Yes, we have what is called Social Security. It varies by how much wages one earned over their working career, but the average (2012) was $1,230/month. Social Security is "funded" (loose term) by payroll taxes, which are taxed and capped up to the first $113k in income. The more you earn, the higher the benefit.
Assuming 3 percent risk-less yields, PV of that $70k(ish) pension for a 55-year old who is retiring today and is going to live to the ripe age of 85 is some 1.5 million dollars. With inflation adjustment about 2 million. Not rich, but definitely not poor in my book...
jul 1982 when the $spx was at 107 and in april of 2000 the index was at 1452. the gain on initial capital invested from jul 82 to apr 2000 was 1257%. (1452/107)=13.57=12.57(13.57-1) or 1257%. Is it not true the average annual gain for the spx from 1982 to 2000 was 69% per year, I said average, not compounded? (12.57/18=.69)??
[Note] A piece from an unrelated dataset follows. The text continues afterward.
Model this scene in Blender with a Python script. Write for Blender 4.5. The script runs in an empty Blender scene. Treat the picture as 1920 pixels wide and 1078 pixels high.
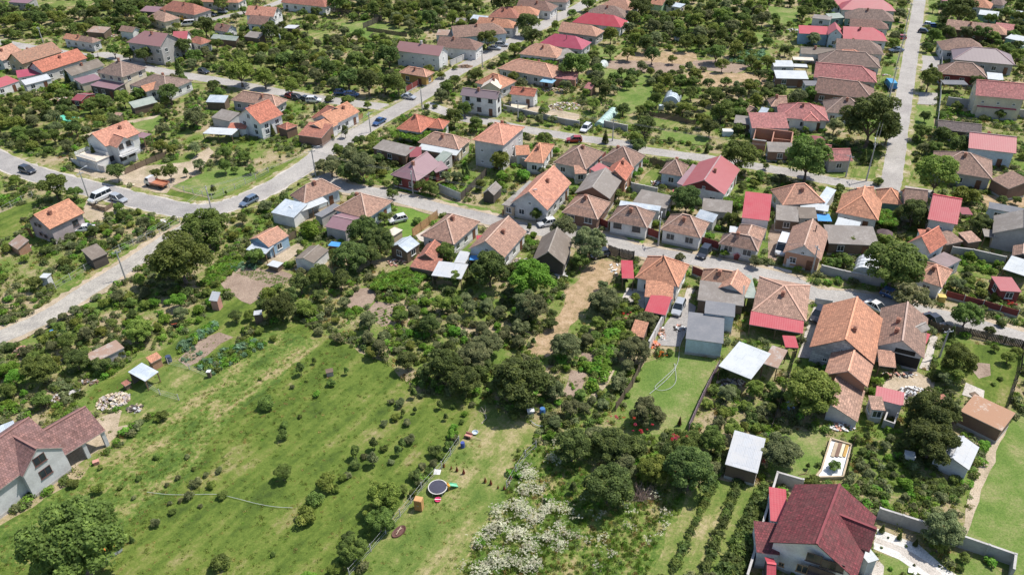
import bpy, bmesh, math, random, re
import numpy as np
from mathutils import Vector, Matrix
random.seed(7); rng = np.random.default_rng(7)
S = bpy.context.scene
# ---------------------------------------------------------------- camera
HC, PITCH, ROLL, FPX = 78.0, 33.9, -1.3, 1480.0
cam_d = bpy.data.cameras.new('camera'); cam = bpy.data.objects.new('camera', cam_d)
S.collection.objects.link(cam); S.camera = cam
cam_d.sensor_width = 36; cam_d.lens = FPX*36/1920; cam_d.clip_end = 6000; cam_d.clip_start = .5
CM = Matrix.Rotation(math.radians(90-PITCH), 4, 'X') @ Matrix.Rotation(math.radians(ROLL), 4, 'Z')
cam.matrix_world = Matrix.Translation((0, 0, HC)) @ CM
# ---------------------------------------------------------------- light
SUN_AZ, SUN_EL = math.radians(22), math.radians(61)      # azimuth measured from +x towards +y
sd = Vector((math.cos(SUN_AZ)*math.cos(SUN_EL), math.sin(SUN_AZ)*math.cos(SUN_EL), math.sin(SUN_EL)))
sl = bpy.data.lights.new('sun', 'SUN'); sl.energy = 4.6; sl.angle = math.radians(.53); sl.color = (1, .95, .87)
so = bpy.data.objects.new('sun', sl); S.collection.objects.link(so)
so.rotation_euler = (-sd).to_track_quat('-Z', 'Y').to_euler()
W = bpy.data.worlds.new('World'); S.world = W; W.use_nodes = True
wn = W.node_tree; sky = wn.nodes.new('ShaderNodeTexSky'); sky.sky_type = 'NISHITA'; sky.sun_disc = False
sky.sun_elevation = SUN_EL; sky.sun_rotation = math.pi/2-SUN_AZ
bg = wn.nodes['Background']; bg.inputs[1].default_value = .13; wn.links.new(sky.outputs[0], bg.inputs[0])
S.view_settings.view_transform = 'Standard'; S.view_settings.look = 'None'
S.view_settings.exposure = .29; S.view_settings.gamma = 1
S.cycles.max_bounces = 5; S.cycles.diffuse_bounces = 3; S.cycles.glossy_bounces = 2
S.cycles.transmission_bounces = 3; S.cycles.transparent_max_bounces = 6
# ---------------------------------------------------------------- pixel of the photograph -> point at height z
TO = {'A': 0, 'B': 480, 'C': 960, 'D': 1440}; TR = {'0': 0, '1': 270, '2': 540, '3': 808}
XT = {'ZV': (130, 220, 9.6), 'Z6': (1160, 470, 5.673), 'S': (0, 0, 1.0)}
def src(t, x, y):
    if t in XT: o = XT[t]; return o[0]+x/o[2], o[1]+y/o[2]
    return TO[t[0]]+x/3.9917, TR[t[1]]+y/3.9917
def ray(px, py):
    return (CM.to_3x3() @ Vector(((px-960)/FPX, -(py-539)/FPX, -1)))
def G(px, py, z=0.0):
    d = ray(px, py)
    if d.z > -.05: d.z = -.05
    k = (z-HC)/d.z
    return Vector((d.x*k, d.y*k, z))
def T(t, x, y, z=0.0): return G(*src(t, x, y), z)
def PX(p):                                     # point -> pixel
    v = CM.to_3x3().transposed() @ (Vector(p)-Vector((0, 0, HC)))
    return 960+FPX*v.x/-v.z, 539-FPX*v.y/-v.z
def topz(base, px, py):                        # height of the point above base seen at pixel
    d = ray(px, py); b = Vector(base); k = math.hypot(b.x, b.y)/math.hypot(d.x, d.y)
    return HC+d.z*k
def mpx(p):                                    # photograph pixels per metre at a point
    v = CM.to_3x3().transposed() @ (Vector(p)-Vector((0, 0, HC))); return FPX/-v.z
# ---------------------------------------------------------------- materials
MATS = {}
def nm(name):
    m = bpy.data.materials.new(name); m.use_nodes = True
    nt = m.node_tree; b = nt.nodes['Principled BSDF']; return m, nt, b
def N(nt, kind, **kw):
    n = nt.nodes.new('ShaderNode'+kind)
    for k, v in kw.items():
        if k in n.inputs: n.inputs[k].default_value = v
        else: setattr(n, k, v)
    return n
def ramp(nt, fac, stops):
    r = nt.nodes.new('ShaderNodeValToRGB'); e = r.color_ramp.elements
    while len(e) < len(stops): e.new(.5)
    for i, (p, c) in enumerate(stops): e[i].position = p; e[i].color = (*c, 1) if len(c) == 3 else c
    nt.links.new(fac, r.inputs[0]); return r.outputs[0]
def mix(nt, fac, a, b, mode='MIX'):
    m = nt.nodes.new('ShaderNodeMix'); m.data_type = 'RGBA'; m.blend_type = mode
    for s, v in ((0, fac), (6, a), (7, b)):
        if hasattr(v, 'links'): nt.links.new(v, m.inputs[s])
        else: m.inputs[s].default_value = v if s == 0 else (*v[:3], 1)
    return m.outputs[2]
def wpos(nt):
    return nt.nodes.new('ShaderNodeNewGeometry').outputs['Position']
def noise(nt, vec, scale, detail=4, rough=.6):
    n = N(nt, 'TexNoise', Scale=scale, Detail=detail, Roughness=rough); nt.links.new(vec, n.inputs['Vector']); return n.outputs[0]
def c3(c, k): return tuple(min(1, x*k) for x in c)
def plain(name, col, rough=.8, var=.25, scale=1.2, metal=0):
    if name in MATS: return MATS[name]
    m, nt, b = nm(name); p = wpos(nt)
    f = noise(nt, p, scale); c = ramp(nt, f, [(.3, c3(col, 1-var)), (.7, c3(col, 1+var*.6))])
    nt.links.new(c, b.inputs['Base Color']); b.inputs['Roughness'].default_value = rough
    b.inputs['Metallic'].default_value = metal; MATS[name] = m; return m
def wallmat(name, col, stain=.35):
    if name in MATS: return MATS[name]
    m, nt, b = nm(name); p = wpos(nt)
    f = noise(nt, p, .55, 6, .7); c1 = ramp(nt, f, [(.35, c3(col, 1-stain)), (.6, col)])
    f2 = noise(nt, p, 5, 4, .7); c = mix(nt, .35, c1, ramp(nt, f2, [(.3, c3(col, .7)), (.6, c3(col, 1.1))]))
    nt.links.new(c, b.inputs['Base Color']); b.inputs['Roughness'].default_value = .9; MATS[name] = m; return m
def brickmat(name, c1, c2, mortar, bw=.5, bh=.2):
    m, nt, b = nm(name)
    tc = N(nt, 'TexCoord'); br = N(nt, 'TexBrick', Scale=1.0); br.inputs['Color1'].default_value = (*c1, 1)
    br.inputs['Color2'].default_value = (*c2, 1); br.inputs['Mortar'].default_value = (*mortar, 1)
    br.inputs['Brick Width'].default_value = bw; br.inputs['Row Height'].default_value = bh; br.inputs['Mortar Size'].default_value = .02
    nt.links.new(tc.outputs['UV'], br.inputs['Vector']); nt.links.new(br.outputs['Color'], b.inputs['Base Color'])
    b.inputs['Roughness'].default_value = .9; MATS[name] = m; return m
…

Your "average" number is irrelevant... it's the compounded rate. Given your numbers, the average annual compounded return is about 15%... not too shabby. However, most pension funds are more conservative and invest most of their capital in bonds of one form or another. Many, many pension plans are waaaayyyyyy under funded. They make projections of anticipated returns and invest amounts based upon those projections... then when the returns are much lower, they end up under funded.